Trucks, each of which holds exactly half a carload, follow the picking machine and as the pallets on each truck are piled to the proper height with cartons of lettuce, that truck departs for a cooling plant where, under intense vacuum, the lettuce is cooled from the temperature of the hot field to a point just above freezing in a matter of only 18 to 20 minutes. Then it goes into pre-iced refrigerator cars, with the cartons still on the original pallets, and presently is on its way to market.

The old methods, by which lettuce was hauled to packing sheds for trimming, packing and icing, are now all but superseded and firms with tremendous investments in ice plants are wondering what to do with them, for when it was necessary to ice each crate of lettuce Salinas produced more ice than New York City.

Besides the lettuce which has given it the name “Salad Bowl of the World,” the Salinas Valley also produces more than $6,000,000 worth of dry beans, $12,000,000 worth of carrots, $5,500,000 worth of celery and quantities of truck crops every year. The sugar beet crop runs to almost $7,000,000 a year.

In spite of its agricultural importance, however, Salinas still thinks of itself in terms of the old stock-raising days. The annual Salinas California Rodeo was started in 1911 to perpetuate the sports and traditions of the Old West. Membership on the 50-man board which controls this four-day event is a coveted honor. In this fast, dramatic, colorful spectacle, competition is of world championship caliber, prizes amount to approximately $50,000 and every effort is made to see that the stock is capable of bringing out the best in each competitor. “Salinas,” said one rodeo rider, “is where they separate the men from the boys.”

Yet, while agriculture and stock raising overshadow them, this region, too, has its recreation features.

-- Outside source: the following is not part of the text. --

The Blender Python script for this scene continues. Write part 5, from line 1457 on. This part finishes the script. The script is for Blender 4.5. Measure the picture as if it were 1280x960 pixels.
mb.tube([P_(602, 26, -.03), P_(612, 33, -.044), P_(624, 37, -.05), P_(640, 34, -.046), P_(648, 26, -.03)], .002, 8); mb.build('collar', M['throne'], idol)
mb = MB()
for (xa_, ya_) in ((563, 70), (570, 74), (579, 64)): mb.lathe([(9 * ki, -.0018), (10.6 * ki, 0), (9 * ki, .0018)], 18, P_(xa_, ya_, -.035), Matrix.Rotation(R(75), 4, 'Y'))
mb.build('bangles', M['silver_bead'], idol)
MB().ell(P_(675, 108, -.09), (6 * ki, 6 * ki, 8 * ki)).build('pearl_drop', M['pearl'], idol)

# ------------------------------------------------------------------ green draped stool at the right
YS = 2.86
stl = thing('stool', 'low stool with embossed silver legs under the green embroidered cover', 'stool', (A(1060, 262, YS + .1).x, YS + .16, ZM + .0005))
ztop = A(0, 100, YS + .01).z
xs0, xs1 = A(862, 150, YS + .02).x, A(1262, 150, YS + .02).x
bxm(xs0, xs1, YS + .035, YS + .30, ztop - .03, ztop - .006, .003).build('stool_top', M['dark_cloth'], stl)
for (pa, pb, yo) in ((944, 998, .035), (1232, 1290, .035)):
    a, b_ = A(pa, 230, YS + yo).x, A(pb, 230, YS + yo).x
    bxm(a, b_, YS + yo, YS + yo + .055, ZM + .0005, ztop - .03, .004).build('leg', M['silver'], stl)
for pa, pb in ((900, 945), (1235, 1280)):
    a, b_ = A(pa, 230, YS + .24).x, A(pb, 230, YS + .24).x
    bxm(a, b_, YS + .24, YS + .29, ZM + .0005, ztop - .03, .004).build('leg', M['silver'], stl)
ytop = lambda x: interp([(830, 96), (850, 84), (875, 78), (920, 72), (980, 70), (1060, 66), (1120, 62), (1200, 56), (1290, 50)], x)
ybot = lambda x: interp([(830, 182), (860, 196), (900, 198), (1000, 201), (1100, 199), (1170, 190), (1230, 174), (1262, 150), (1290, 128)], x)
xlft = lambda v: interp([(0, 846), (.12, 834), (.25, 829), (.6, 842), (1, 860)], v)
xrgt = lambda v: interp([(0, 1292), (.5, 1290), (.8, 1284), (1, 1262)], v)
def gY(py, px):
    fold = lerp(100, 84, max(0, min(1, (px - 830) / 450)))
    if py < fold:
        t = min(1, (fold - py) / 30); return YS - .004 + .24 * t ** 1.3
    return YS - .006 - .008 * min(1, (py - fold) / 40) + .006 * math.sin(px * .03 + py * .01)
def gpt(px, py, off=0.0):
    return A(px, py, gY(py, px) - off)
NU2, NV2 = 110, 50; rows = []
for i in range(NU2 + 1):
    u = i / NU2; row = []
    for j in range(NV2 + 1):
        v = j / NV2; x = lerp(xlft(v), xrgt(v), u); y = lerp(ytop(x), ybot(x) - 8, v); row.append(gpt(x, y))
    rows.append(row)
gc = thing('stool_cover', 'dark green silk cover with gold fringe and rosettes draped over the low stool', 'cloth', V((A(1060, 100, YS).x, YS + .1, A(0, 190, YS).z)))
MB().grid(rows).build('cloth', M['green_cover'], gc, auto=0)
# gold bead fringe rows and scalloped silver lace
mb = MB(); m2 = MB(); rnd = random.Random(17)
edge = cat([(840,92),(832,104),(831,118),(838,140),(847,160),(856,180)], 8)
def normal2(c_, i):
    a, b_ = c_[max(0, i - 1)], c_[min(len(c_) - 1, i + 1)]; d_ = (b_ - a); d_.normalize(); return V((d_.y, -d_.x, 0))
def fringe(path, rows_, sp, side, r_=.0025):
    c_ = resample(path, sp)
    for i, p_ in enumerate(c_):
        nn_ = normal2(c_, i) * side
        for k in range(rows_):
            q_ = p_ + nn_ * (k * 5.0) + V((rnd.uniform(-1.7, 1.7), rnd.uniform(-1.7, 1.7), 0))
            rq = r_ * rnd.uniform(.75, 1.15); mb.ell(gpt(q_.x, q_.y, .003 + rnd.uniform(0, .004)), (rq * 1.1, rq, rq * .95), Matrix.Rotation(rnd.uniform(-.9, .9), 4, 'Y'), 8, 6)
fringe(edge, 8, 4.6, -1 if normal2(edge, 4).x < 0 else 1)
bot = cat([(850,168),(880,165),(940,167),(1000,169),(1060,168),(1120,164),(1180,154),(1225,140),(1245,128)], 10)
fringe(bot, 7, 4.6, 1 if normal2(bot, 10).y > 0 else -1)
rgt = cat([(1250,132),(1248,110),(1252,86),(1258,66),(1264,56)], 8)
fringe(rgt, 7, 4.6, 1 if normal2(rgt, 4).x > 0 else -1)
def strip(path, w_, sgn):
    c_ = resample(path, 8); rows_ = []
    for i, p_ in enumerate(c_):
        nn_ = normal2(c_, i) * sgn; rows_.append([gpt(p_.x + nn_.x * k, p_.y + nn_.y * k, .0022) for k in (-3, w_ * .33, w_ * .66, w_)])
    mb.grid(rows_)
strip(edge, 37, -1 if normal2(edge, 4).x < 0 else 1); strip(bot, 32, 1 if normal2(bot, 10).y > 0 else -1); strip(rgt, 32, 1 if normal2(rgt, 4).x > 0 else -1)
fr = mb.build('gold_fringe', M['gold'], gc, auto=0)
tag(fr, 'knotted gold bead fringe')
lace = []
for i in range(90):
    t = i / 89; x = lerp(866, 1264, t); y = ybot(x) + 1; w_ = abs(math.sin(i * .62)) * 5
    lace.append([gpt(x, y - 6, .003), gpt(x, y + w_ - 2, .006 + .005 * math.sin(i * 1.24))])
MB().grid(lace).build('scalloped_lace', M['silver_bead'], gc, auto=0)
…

Paraiso Hot Springs and Tassajara Hot Springs are well known resorts. The padres and, before them, the Indians, made much use of the Paraiso Springs.

Mission San Carlos de Borromeo, at Carmel, is often called the most beautiful of all the missions. Its Saracenic tower is distinctive.

Like all the other sections traversed by the route of the padres, the Salinas Valley had its missions—Mission de Nuestra Senora de la Soledad, near the town of Soledad, and Mission San Antonio de Padua, near Jolon. Both fell completely into ruins but now are being restored. Only a beginning has been made at Soledad, but San Antonio has been largely rebuilt by the Franciscan Fathers and is in use as a training school for young brothers. It is a “working” mission—that is, not only a place for worship but a place where industry is carried on, as it used to be at the original mission, shoemaking, carpentry, book binding, the making of adobe brick and tile for the rebuilding of the two wings which are still to be reconstructed, and all the maintenance work.

In addition to agriculture, food processing, and the activities dependent upon the sight-seers and pleasure-seekers, the economy of this region also derives considerable support from industry. It digs and processes sand for making glass and for other purposes. Salt and refractories are manufactured. Lumbering continues on privately-owned lands in the Santa Cruz mountains, with processing at Santa Cruz. Near Santa Cruz is one of the largest cement production plants in America, if not the world.

There are small-scale textile operations and a saddle leather plant in Santa Cruz, which city is also intensely proud of its new chewing gum plant. There are several seed farms producing flower seeds—a pretty sight in summer—and more producing field crop seed. There are busy commercial fishing fleets.